The message from the Lakers is therefore very obvious, and it doesn’t seem that they are going to move from their position. The decision is made. It only remains to know what exactly will happen and how events will unfold.

Another reason for taking Westbrook out has been much talked about since Beverley’s arrival. The relationship between the two players is worrying- their clashes on the court have been constant and physical confrontations have been numerous.

Things came to a head in the 2013 playoffs, when the Oklahoma City Thunder, finalists the previous year, were favorites for the ring. During one of the first-round games against the Houston Rockets, Westbrook was calling timeout in the center of the court, and Beverley performed an ugly action by pouncing on the point guard’s knee, injuring it and rendering Westbrook out of action.

Kevin Durant was able to win the series against the Rockets without the injured 2017 NBA MVP with great effort, but he didn’t do the same against the Memphis Grizzlies and OKC said goodbye in the semifinals. It may be hard to believe, but there was a time when Westbrook was essential to his team.

Pacers most likely to trade for Westbrook

There are two transfer options, but one is clearly above the other. The Pacers are, in theory, the best receivers for Westbrook in a trade that would include Buddy Hield and Myles Turner. The ace that the Lakers have is the one that they are going to have to play if they want the transfer to take place: to give, in addition to Westbrook, the first two rounds of the draft that they have in their hand (2024 and 2027).

The Los Angeles team had been keeping this card throughout the offseason in the hope of getting Kyrie Irving.

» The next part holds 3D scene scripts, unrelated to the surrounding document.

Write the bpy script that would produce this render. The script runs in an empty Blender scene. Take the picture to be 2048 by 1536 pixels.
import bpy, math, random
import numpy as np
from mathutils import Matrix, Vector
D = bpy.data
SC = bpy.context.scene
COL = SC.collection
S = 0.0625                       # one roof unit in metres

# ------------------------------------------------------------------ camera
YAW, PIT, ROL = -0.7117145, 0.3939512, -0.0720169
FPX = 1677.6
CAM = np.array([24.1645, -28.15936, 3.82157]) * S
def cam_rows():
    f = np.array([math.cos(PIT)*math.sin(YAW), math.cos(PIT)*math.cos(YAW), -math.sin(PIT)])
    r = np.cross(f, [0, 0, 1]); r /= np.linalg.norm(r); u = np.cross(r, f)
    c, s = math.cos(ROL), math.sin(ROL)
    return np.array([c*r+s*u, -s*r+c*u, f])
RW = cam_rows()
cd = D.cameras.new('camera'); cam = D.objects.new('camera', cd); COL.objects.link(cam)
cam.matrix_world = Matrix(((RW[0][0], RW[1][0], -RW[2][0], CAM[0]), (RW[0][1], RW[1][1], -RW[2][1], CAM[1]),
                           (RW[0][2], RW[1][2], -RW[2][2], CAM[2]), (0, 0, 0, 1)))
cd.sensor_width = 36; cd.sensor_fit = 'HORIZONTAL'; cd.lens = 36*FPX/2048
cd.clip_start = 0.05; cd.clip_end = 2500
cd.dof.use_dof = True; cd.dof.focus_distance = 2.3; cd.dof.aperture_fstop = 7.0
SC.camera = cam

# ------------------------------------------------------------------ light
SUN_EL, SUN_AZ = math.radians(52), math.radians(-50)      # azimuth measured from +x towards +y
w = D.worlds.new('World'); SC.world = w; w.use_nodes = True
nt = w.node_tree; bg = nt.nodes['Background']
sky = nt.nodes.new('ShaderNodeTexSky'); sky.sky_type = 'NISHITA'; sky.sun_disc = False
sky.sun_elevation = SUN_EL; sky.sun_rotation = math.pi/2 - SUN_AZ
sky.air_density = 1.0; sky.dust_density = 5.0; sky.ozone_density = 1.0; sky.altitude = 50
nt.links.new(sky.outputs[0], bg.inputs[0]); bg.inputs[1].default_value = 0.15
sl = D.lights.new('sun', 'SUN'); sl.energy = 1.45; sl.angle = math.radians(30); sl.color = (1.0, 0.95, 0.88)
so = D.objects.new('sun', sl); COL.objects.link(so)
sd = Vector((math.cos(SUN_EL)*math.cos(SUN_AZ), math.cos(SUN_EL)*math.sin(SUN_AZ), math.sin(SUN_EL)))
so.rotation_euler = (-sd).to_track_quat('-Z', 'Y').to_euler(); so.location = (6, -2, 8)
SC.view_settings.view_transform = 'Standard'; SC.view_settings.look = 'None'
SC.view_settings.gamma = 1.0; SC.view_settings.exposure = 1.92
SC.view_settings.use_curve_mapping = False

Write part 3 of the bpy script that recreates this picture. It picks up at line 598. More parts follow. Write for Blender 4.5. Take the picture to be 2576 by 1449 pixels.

Once the waters calm down in Brooklyn, the solution would be to go through both rounds to get Turner, a center who gets injured a lot but who was the most appetizing piece for all the teams in February and finally didn’t come out from Indiana... and Hield, a highly questioned player but a shooter who doesn’t need a ball and has a good relationship with LeBron and company. But above all, the best thing about this move would be getting rid of Westbrook. That, always.

The Lakers want to reserve one of those rounds to strengthen the roster in February, but they may have no choice but to give both. With the $20 million that Hield will receive and the $18 million of Turner, they guarantee $9 million space compared to the $47 million that they would have to pay Westbrook, a figure that hardly varies with the departures of Talen Horton-Tucker (more than $10 million) and Stanley Johnson (just over $2 million) for Beverley (who will earn $13 million next year).

If the transfer is made, the quintet would be made up of Beverley-Hield-LeBron-Davis-Turner. Austin Reaves would jump off the bench and Dennis Schröder could return to L.A. A more than considerable fix on the part of the board after LeBron’s extension and that would resolve the excess caused by the arrival of Westbrook who, if he leaves, would fill the Los Angeles franchise with relief.

The Donovan Mitchell option

The other less likely option is to participate in the Donovan Mitchell trade, which would have the exchange involve the New York Knicks and the Utah Jazz. This would have Westbrook end up with the Jazz under conservative manager Danny Ainge, who is rebuilding a team (as are the Pacers). After the departure of Rudy Gobert, he would only have to wait one season to let Westbrook go free and start looking to the future.

This is how things are in the Lakers of David Hamm, LeBron, Davis and company. A team that did not even reach the playoffs last season and that hopes to recover from such a dismal failure to fight for the ring again.

One way or another, it looks like Russell Westbrook’s fate is sealed. Whether with the Pacers, the Jazz or at home, it looks more like the NBA star will not wear the Lakers jersey again. A long drawn-out drama that, little by little, approaches its end.